While most of the developed world enjoys lightning-fast internet, there are many parts of rural Alaska where internet connections – if they exist at all – poke along at ancient dial-up-modem speeds. But, a satellite internet provider now has an updated system for the state’s rural residents.

Simon Roberts is an app developer, so a good, reliable internet connection is important to his business. But, speed has been a longtime problem at his home in Klawock on Prince of Wales Island.

Now, with his brand-new Hughesnet satellite connection, Roberts is delighted.

“We’re getting 48 megabytes a second with this new satellite system here,” he said. “Versus the old Hughesnet I was on, I was barely getting a megabyte a second. You couldn’t stream on that. You could barely listen to internet radio with that type of speed. It’s like a dream come true to go from next to nothing to being able to download a movie in five minutes.”

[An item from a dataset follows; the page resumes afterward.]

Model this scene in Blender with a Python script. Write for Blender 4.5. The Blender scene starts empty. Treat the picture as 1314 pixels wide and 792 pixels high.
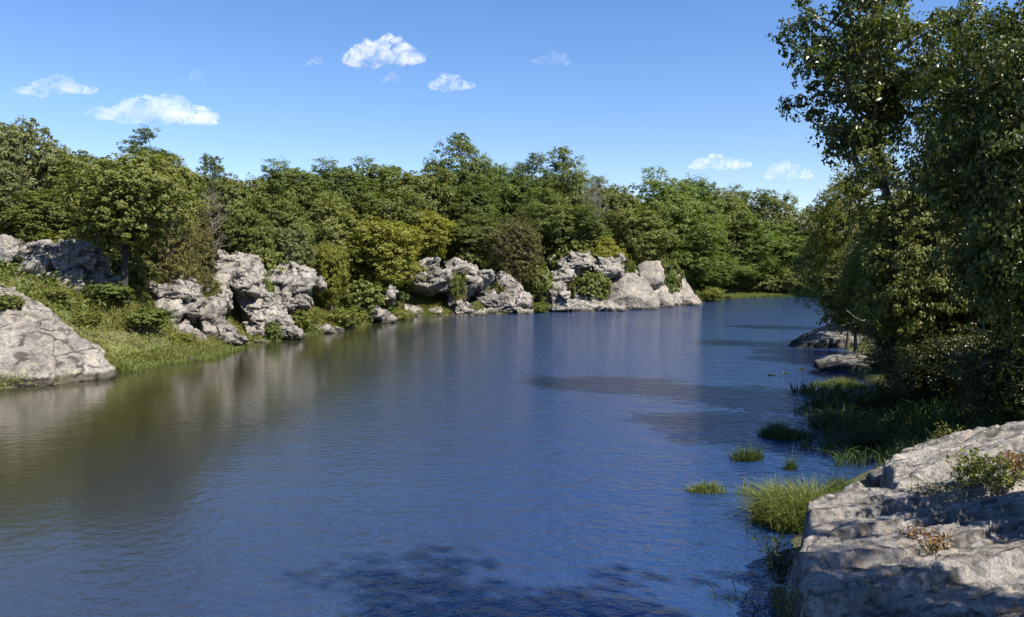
import bpy, math, random
import numpy as np
from mathutils import Vector, Matrix

S = bpy.context.scene
COL = S.collection
R = math.radians
W0, H0, F = 1314.0, 792.0, 1031.0
HOR = 345.0
CAMZ = 5.0
PITCH = math.atan((H0/2-HOR)/F)
cp, sp_ = math.cos(PITCH), math.sin(PITCH)

# ------------------------------------------------------------------ camera
cam = bpy.data.cameras.new('camera'); camo = bpy.data.objects.new('camera', cam); COL.objects.link(camo)
camo.location = (0, 0, CAMZ); camo.rotation_euler = (math.pi/2-PITCH, 0, 0)
cam.sensor_width = 36; cam.lens = 36*F/W0; cam.clip_start = .1; cam.clip_end = 12000
S.camera = camo

def ray(px, py):
    cx, cy = (px-W0/2)/F, (H0/2-py)/F
    return np.array([cx, cp+cy*sp_, -sp_+cy*cp])
def P(px, py, D):
    d = ray(px, py); return np.array([0, 0, CAMZ])+d*(D/d[1])
def G(px, py, z=0.0):
    d = ray(px, py); return np.array([0, 0, CAMZ])+d*((z-CAMZ)/d[2])

# ------------------------------------------------------------------ numpy noise
def _h(i, j, k, s):
    n = (i*374761393+j*668265263+k*1274126177+s*974634777) & 0xffffffff
    n = ((n ^ (n >> 13))*1274126177) & 0xffffffff
    n = ((n ^ (n >> 15))*2246822519) & 0xffffffff
    return ((n ^ (n >> 16)) & 0xffffff)/16777215.0
def vnoise(p, s=0):
    p = np.asarray(p, float); f = np.floor(p); i = f.astype(np.int64); t = p-f; t = t*t*(3-2*t)
    out = 0
    for a in (0, 1):
        for b in (0, 1):
            for c in (0, 1):
                w = (t[:, 0] if a else 1-t[:, 0])*(t[:, 1] if b else 1-t[:, 1])*(t[:, 2] if c else 1-t[:, 2])
                out = out+w*_h(i[:, 0]+a, i[:, 1]+b, i[:, 2]+c, s)
    return out*2-1
def fbm(p, o=4, s=0):
    p = np.asarray(p, float); a, r, tot = 1.0, 0, 0
    for k in range(o):
        r = r+a*vnoise(p*(2.03**k)+17.3*k, s+k); tot += a; a *= .5
    return r/tot
def worley(p, s=0, vec=False):
    p = np.asarray(p, float); i = np.floor(p).astype(np.int64)
    d1 = np.full(len(p), 9.); d2 = np.full(len(p), 9.); c1 = np.zeros(len(p)); g1 = np.zeros((len(p), 3))
    for a in (-1, 0, 1):
        for b in (-1, 0, 1):
            for c in (-1, 0, 1):
                q = i+np.array([a, b, c])
                o = np.stack([_h(q[:, 0], q[:, 1], q[:, 2], s+m) for m in (1, 2, 3)], 1)
                d = np.linalg.norm(q+o-p, axis=1); v = _h(q[:, 0], q[:, 1], q[:, 2], s+9)
                n = d < d1
                d2 = np.where(n, d1, np.minimum(d2, d)); c1 = np.where(n, v, c1); d1 = np.where(n, d, d1)
                if vec: g1 = np.where(n[:, None], q+o-p, g1)
    return (d1, d2, c1, g1) if vec else (d1, d2, c1)
def smooth(x): x = np.clip(x, 0, 1); return x*x*(3-2*x)

# ------------------------------------------------------------------ object helpers
def mesh_np(name, verts, faces, mat=None, smooth_=False):
    verts = np.asarray(verts, np.float32); faces = np.asarray(faces, np.int32)
    m = bpy.data.meshes.new(name); k = faces.shape[1]
    m.vertices.add(len(verts)); m.vertices.foreach_set('co', verts.ravel())
    m.loops.add(faces.size); m.loops.foreach_set('vertex_index', faces.ravel())
    m.polygons.add(len(faces)); m.polygons.foreach_set('loop_start', np.arange(0, faces.size, k, dtype=np.int32))
    try: m.polygons.foreach_set('loop_total', np.full(len(faces), k, dtype=np.int32))
    except Exception: pass
    m.polygons.foreach_set('use_smooth', np.full(len(faces), smooth_))
    m.update(calc_edges=True); m.validate()
    if mat: m.materials.append(mat)
    return m
def link(name, data, parent=None):
    o = bpy.data.objects.new(name, data); COL.objects.link(o)
    if parent: o.parent = parent
    return o
def tag(o, label=None, cat=None, group=None, kind=None):
    if label: o['label'] = label
    if cat: o['category'] = cat
    if group: o['group'] = group
    if kind: o['kind'] = kind
    return o
def thing(name, loc, label, cat, group=None):
    o = bpy.data.objects.new(name, None); COL.objects.link(o); o.location = loc
    o.empty_display_size = .3
    return tag(o, label, cat, group)

# ------------------------------------------------------------------ materials
def newmat(name):
    m = bpy.data.materials.new(name); m.use_nodes = True; nt = m.node_tree; nt.nodes.clear()
    out = nt.nodes.new('ShaderNodeOutputMaterial'); return m, nt, out
def N(nt, t, **k):
    n = nt.nodes.new(t)
    for a, v in k.items():
        if a in n.inputs: n.inputs[a].default_value = v
        else: setattr(n, a, v)
    return n
def ramp(nt, fac, stops):
    r = nt.nodes.new('ShaderNodeValToRGB'); e = r.color_ramp.elements
    while len(e) < len(stops): e.new(.5)
    for x, (p, c) in zip(e, stops): x.position = p; x.color = (*c, 1) if len(c) == 3 else c
    nt.links.new(fac, r.inputs[0]); return r.outputs[0]
def mix(nt, fac, a, b, mode='MIX'):
    m = nt.nodes.new('ShaderNodeMix'); m.data_type = 'RGBA'; m.blend_type = mode
    for i, v in ((0, fac), (6, a), (7, b)):
        if isinstance(v, bpy.types.NodeSocket): nt.links.new(v, m.inputs[i])
        else: m.inputs[i].default_value = v if i == 0 else (*v, 1)
    return m.outputs[2]
def noise(nt, scale, detail=4, rough=.55, coord=None, dist=0):
    n = N(nt, 'ShaderNodeTexNoise', Scale=scale, Detail=detail, Roughness=rough, Distortion=dist)
    if coord is not None: nt.links.new(coord, n.inputs['Vector'])
    return n.outputs['Fac']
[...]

Roberts said he used to take the ferry over to Ketchikan to update all his electronic equipment. He’d bring every device he had, and use the wifi at a friend’s house, or at a hotel.

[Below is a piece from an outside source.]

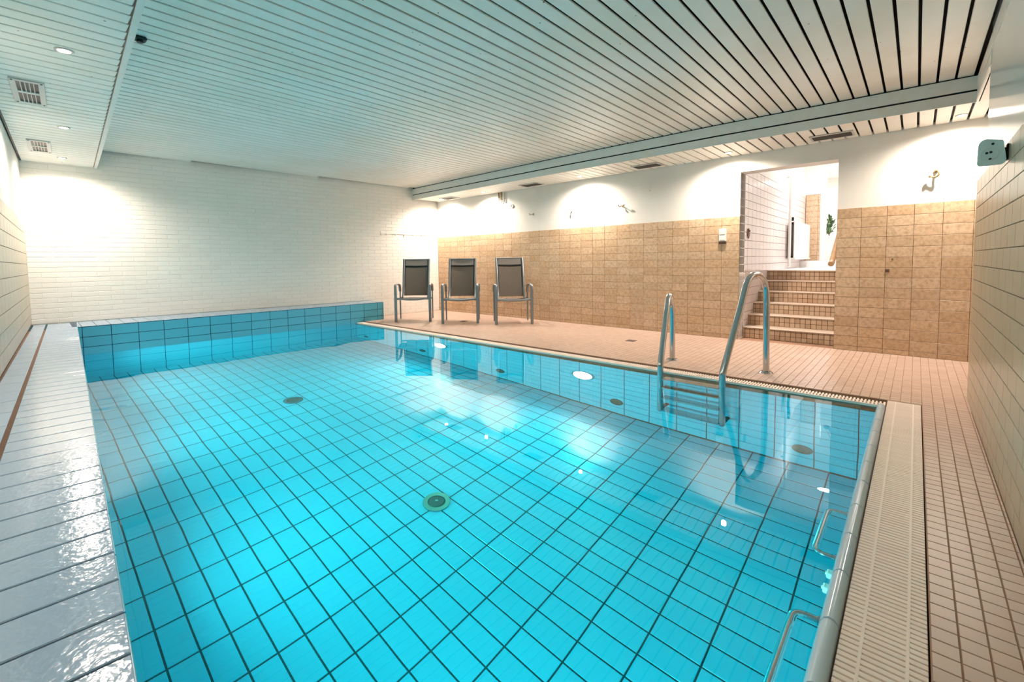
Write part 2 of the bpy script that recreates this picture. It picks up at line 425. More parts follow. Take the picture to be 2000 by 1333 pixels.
# fascia of two boards with a black slot on the right, lip board on the left
YS = (-.325, 1.67, 3.74, 5.5, 7.49)
def strip(x_of, z0, z1, th, name, mt, parent, ys=YS):
    m = MB(); n = len(ys); P = []
    for q in ys: P += [(x_of(q), q, z0), (x_of(q), q, z1), (x_of(q) + th, q, z1), (x_of(q) + th, q, z0)]
    m.add(P, [(i * 4 + j, (i + 1) * 4 + j, (i + 1) * 4 + (j + 1) % 4, i * 4 + (j + 1) % 4) for i in range(n - 1) for j in range(4)])
    m.add(P[:4], [(0, 1, 2, 3)]); m.add(P[-4:], [(3, 2, 1, 0)]); return m.build(name, mt, parent)
t1 = struct(strip(lambda q: XFA(q) + .012, ZS + .002, ZC + .05, .012, 'trim_1', M['dark'], None))
strip(lambda q: XFA(q), ZS - .004, 2.350, .014, 'fascia_board', M['trim'], t1)
strip(lambda q: XFA(q), 2.366, ZC - .012, .014, 'fascia_board', M['trim'], t1)
# return of the fascia over the near wall
t2 = struct(MB().box(XP - .05, XFA(-.32) + .012, -.345, -.335, ZS, ZC + .06).build('trim_2', M['dark']))
MB().box(XP - .05, XFA(-.32) + .006, -.337, -.325, ZS - .004, 2.350).build('fascia_board', M['trim'], t2)
MB().box(-.5, XFA(-.32) + .006, -.337, -.325, 2.362, ZC - .012).build('fascia_board', M['trim'], t2)
YL = (-.6, 2, 4, 6, 7.80)
t3 = struct(strip(lambda q: XLIP(q) - .030, ZS - .006, ZC + .05, .030, 'trim_3', M['trim'], None, YL))
strip(lambda q: XLIP(q) - .046, ZS + .004, ZS + .02, .016, 'shadow_gap', M['woodd'], t3, YL)
struct(strip(lambda q: XLW(q) + .001, ZS - .003, ZS + .035, .012, 'trim_4', M['black'], None, (-.5, 2, 4, 6, 7.80)))

# ---- pool basin
def slab(name, mt, poly, z0, z1): return struct(MB().prism(poly, z0, z1).build(name, mt))
pf = slab('pool_floor', M['blue_grout'], [(-.2, YN - .05), (XW + .05, YN - .05), (XW + .05, 7.3), (-.2, 7.3)], ZF - .1, ZF - .004)
fr = frame((0, 0, ZF), (1, 0, 0), (0, 1, 0))
R = grid(cuts(.02, XW, .3705, .1275), cuts(YN, 7.15, 1.427, .2503))
R = [q for q in R if q[1] > XEDGE(q[2]) and q[2] < YLED(q[0])]
pieces('tile', fr, R, M['blue'], pf, gap=.009, thk=.005, bev=.0015)
pw = slab('pool_wall', M['blue_grout'], [(XW + .005, YN - .05), (XW + .10, YN - .05), (XW + .10, 7.2), (XW + .005, 7.2)], ZF - .05, -.025)
fr = frame((XW, 0, 0), (0, -1, 0), (0, 0, 1))
pieces('tile', fr, grid(cuts(-7.10, -YN, -.264, .2555), cuts(ZF, -.020, -.0205 - .1175, .1275)), M['blue'], pw, gap=.007, thk=.006, bev=.0015)
led = struct(MB().prism([(XEDGE(7.1) - .6, YLED(0) + .006), (4.445, YLED(4.445) + .006), (4.445, YFW(4.445) + .05), (XEDGE(7.1) - .6, YFW(0) + .05)], ZF - .05, CZ - .004).build('pool_ledge', M['blue_grout']))
ld = Vector((1, -.0188, 0)).normalized()
fr = frame((0, YLED(0), 0), ld, (0, 0, 1))
zl = cuts(-.05, CZ - .002, CZ - .128, .1185)
pieces('tile', fr, grid(cuts(.36, 4.449, .504, .2546), zl) + grid(cuts(.36, XW, .504, .2546), cuts(ZF, -.05, -.0552, .1185)), M['blue'], led, gap=.006, thk=.006, bev=.0015)
# ledge top
frt = frame((0, YLED(0), CZ), ld, (0, 1, 0))
R = [q for q in grid(cuts(.42, 4.449, .504, .1273), [-.002, .23, .46, .70])]
R = [(a, b, c, min(e, (YFW(b) - YLED(b)) - .003)) for a, b, c, e in R if c < (YFW(b) - YLED(b)) - .02]
pieces('tile', frt, R, M['coping'], led, gap=.005, thk=.006, bev=.0015)
fre = frame((4.451, 0, 0), (0, 1, 0), (0, 0, 1))
pieces('tile', fre, grid(cuts(YLED(4.4), YFW(4.45), YLED(4.4) + .25, .25), cuts(0, CZ, CZ - .128, .1185)), M['blue'], led, gap=.006, thk=.006, bev=.0015)
# left coping (skewed)
cpd = Vector((.0589, 1, 0)).normalized()
cop = struct(MB().prism([(XLW(-.6) - .05, -.6), (XEDGE(-.6) - .006, -.6), (XEDGE(7.9) - .006, 7.9), (XLW(7.9) - .05, 7.9)], ZF - .05, CZ - .005).build('pool_coping', M['coping_grout']))
frc = frame((XEDGE(0), 0, CZ), cpd, (-1, .0589, 0))   # u along the edge, v towards the left wall
vs = cuts(-.5, 7.78, 1.146, .1326)
pieces('tile', frc, [(vs[i], vs[i + 1], 0, .2600) for i in range(len(vs) - 1)], M['coping'], cop, gap=.0065, thk=.007, bev=.002)
vs = cuts(-.5, 7.80, 2.9, .262)
pieces('tile', frc, [(vs[i], vs[i + 1], .2715, .378) for i in range(len(vs) - 1)], M['coping'], cop, gap=.005, thk=.008, bev=.002)
frl = frame((XEDGE(0), 0, 0), cpd, (0, 0, 1))
pieces('tile', frl, grid(cuts(.1, 7.2, .4, .2546), cuts(ZF, CZ - .002, CZ - .128, .1185)), M['blue'], cop, gap=.006, thk=.006, bev=.0015)
# near pool wall
npw = struct(MB().prism([(-.25, YN - .006), (XW + .1, YN - .006), (XW + .1, YN - .05), (-.25, YN - .05)], ZF - .05, -.03).build('pool_wall', M['blue_grout']))
frn = frame((0, YN, 0), (-1, 0, 0), (0, 0, 1))
pieces('tile', frn, grid(cuts(-XW, 0, -XW + .25, .2569), cuts(ZF, -.025, -.14, .1185)), M['blue'], npw, gap=.006, thk=.006, bev=.0015)
# rounded ridge tiles along the near edge
rdg = struct(MB().box(-.1, XW, .130, YN - .004, -.06, -.012).build('pool_ridge', M['blue_grout']))
prof = [(YN + .001, -.075), (YN + .001, -.022), (YN - .003, -.006), (YN - .011, .008), (YN - .022, .014), (YN - .034, .011), (YN - .043, .002), (YN - .0465, -.012), (YN - .0465, -.03), (YN - .02, -.03)]
xs = cuts(.02, XW - .003, 1.716, .2569)
RM_ = {}
for a, b in zip(xs, xs[1:]):
    w = round(b - a - .009, 4)
    if w not in RM_:
        m = MB(); n = len(prof)
        P = [(s_ * w / 2, p[0], p[1]) for s_ in (-1, 1) for p in prof]
        m.add(P, [(i, (i + 1) % n, n + (i + 1) % n, n + i) for i in range(n)], True); m.add(P[:n], [tuple(range(n))[::-1]]); m.add(P[n:], [tuple(range(n))]); RM_[w] = m.mesh('ridge_tile')
    o = link('ridge_tile', RM_[w], M['ridge'], rdg); o.location = ((a + b) / 2, 0, 0)
# gutter channels below the grates
gc = MB(); gc.box(-.1, XW + .17, -.056, .130, -.16, -.13); gc.box(XW + .10, XW + .17, -.056, 7.2, -.16, -.13); gc.box(-.1, XW + .17, .122, .1295, -.16, -.012); gc.box(XW + .0, XW + .012, .1, 7.1, -.16, -.026)
struct(gc.build('gutter_channel', M['channel']))
# ---- water
wm = MB(); wm.add([(XEDGE(YN - .003), YN - .003, ZW), (XW + .004, YN - .003, ZW), (XW + .004, 6.0, ZW), (XW + .004, YLED(XW) + .003, ZW), (XEDGE(7.14), YLED(.46) + .003, ZW)], [(0, 1, 2, 3, 4)])
wat = struct(wm.build('water', M['water']))
# ---- doorway, stairs and corridor
lint = struct(MB().box(XB + .001, XB + .225, DY0, DY1, DZ - .004, DZ + .01).build('door_1', M['plaster']))
st = empty('stairs', (XB, DY0, 0)); struct(st)
SX, SR, ST = 6.25, .1385, .2435
for k in range(6):
    o = MB().prism([(SX + ST * k - XB, .0), (SX + ST * (k + 1) + .3 - XB, .0), (SX + ST * (k + 1) + .3 - XB, DY1 - DY0), (SX + ST * k - XB, DY1 - DY0)], 0, SR * (k + 1) - .006).build('step', M['stair_grout'], st)
    top = MB().bbox(SX + ST * k - .012 - XB, SX + ST * (k + 1) + .02 - XB, 0.002, DY1 - DY0 - .002, SR * (k + 1) - .012, SR * (k + 1), .004).build('tread', M['tread'], st)
    if k < 6: pieces('tile', frame((SX + ST * k - XB - .006, 0, 0), (0, -1, 0), (0, 0, 1)), grid(cuts(-(DY1 - DY0), 0, -.056, .0555), cuts(SR * k, SR * (k + 1) - .013, SR * k + .0555, .0555)), M['stair'], st, gap=.005, thk=.006, bev=.001, limit=50)
ZH = SR * 6
hall = struct(MB().box(SX + ST * 5 + .02, 14.2, -.5, 3.0, ZH - .1, ZH - .001).build('floor_hall', M['floorw']))
struct(MB().box(9.95, 14.1, -.4, 2.9, ZH, ZH + .115).build('floor_hall_step', M['floorw']))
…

“Like my nephews would ask me to take their X-Box over, because they would get a new Christmas game and it would say you cannot play this game without the latest update,” he said. “That was a really big inconvenience, having to wait for the next trip to go over, just so they could play a game I got them for Christmas.”

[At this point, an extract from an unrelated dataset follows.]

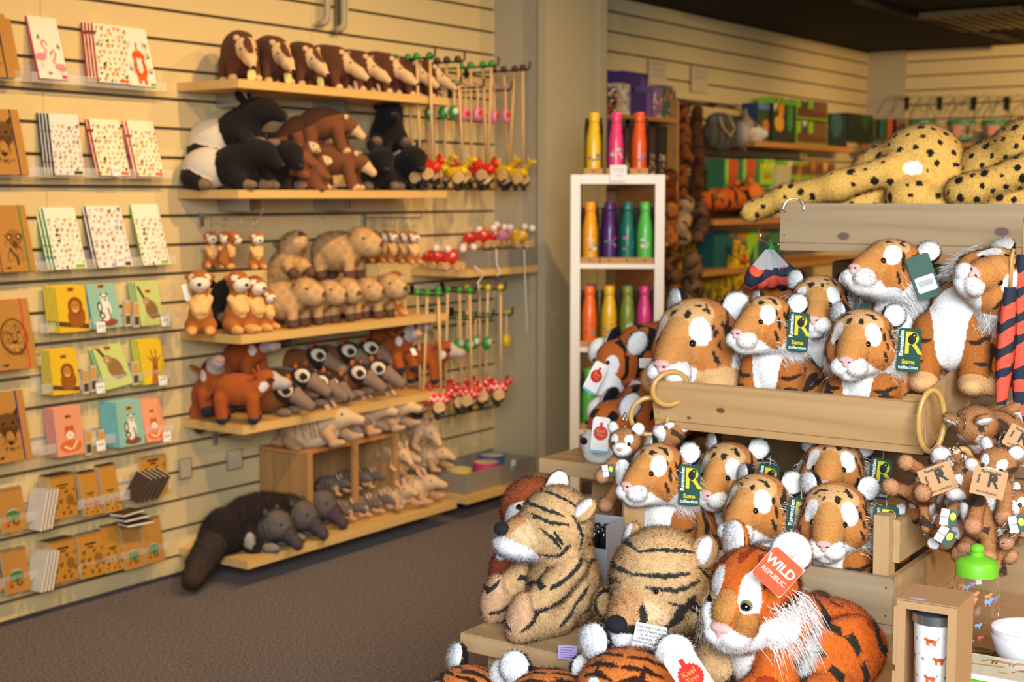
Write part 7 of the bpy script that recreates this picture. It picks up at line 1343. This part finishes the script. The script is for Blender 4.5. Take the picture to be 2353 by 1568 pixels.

There is an AT&T cell tower near Klawock, which provides data service, but Roberts said there’s a lot of demand on that tower. And then, some people in more rural parts of the island drive to Klawock to update apps on their devices, further stretching that limited cell service.

“We’re getting 10 kilobytes a second off of a 4G tower,” he said. “I’m not sure if you remember the 56K modem days, of internet on telephone line, but this is a lot less than a 56K modem running off of this here AT&T tower.”

Since he installed his new internet satellite dish, Roberts said he’s had a lot of visitors at his home from people interested in checking it out. He has a special unlimited data option for the first few weeks, too, so he’s been updating all his family members’ apps while he can.

And, Roberts said, his was the first of the upgraded systems to be installed in the entire state. There were some glitches getting it started, he said, and the installer had to troubleshoot with other installers around Alaska. The fix turned out to be pretty simple.

“They kept putting us on West Coast time instead of Alaska,” he said. “So, as soon as they got that part fixed, all the other installers got theirs going too.”

Roberts said having fast internet will make a huge difference to him, for his business or just to stream a movie when he wants.

In addition to cell towers and satellite internet, local landline companies offer some broadband service on Prince of Wales and in other rural parts of the state.

Bryant Smith is in charge of Alaska Power and Telephone’s broadband sales and quality. Speaking from that company’s Port Townsend, Wash., office, he said the company is working toward improving its microwave network throughout its service area, from Skagway to the southeastern tip of Alaska.

That improvement, though, started further north with undersea fiber optic cables. South of Juneau, he said, the speeds are still “dated.”

“They’re not as fast of what we’re doing north of Juneau, where we have that fiber optic cable,” he said.

Smith said because of that limitation, Alaska Power and Telephone needs to be careful about how its internet service is doled out in those southern Southeast areas, to make sure telephone service isn’t affected.

But, there is a plan.

“Right now, we’re the phone company, so we have a lot of copper wire between our central office and the customer,” Smith said. “So, over the next 10 years, we’re working on delivering fiber optic cable to a lot of residences and business in the areas that we serve, in order to deliver faster speed.”

Again, that’s happening in the north first, then will head south.

Smith said AP&T can provide internet service in areas where it is not the local telephone company, like Klawock, but that’s limited. He said the service is better in towns like Craig, where AP&T is the local provider.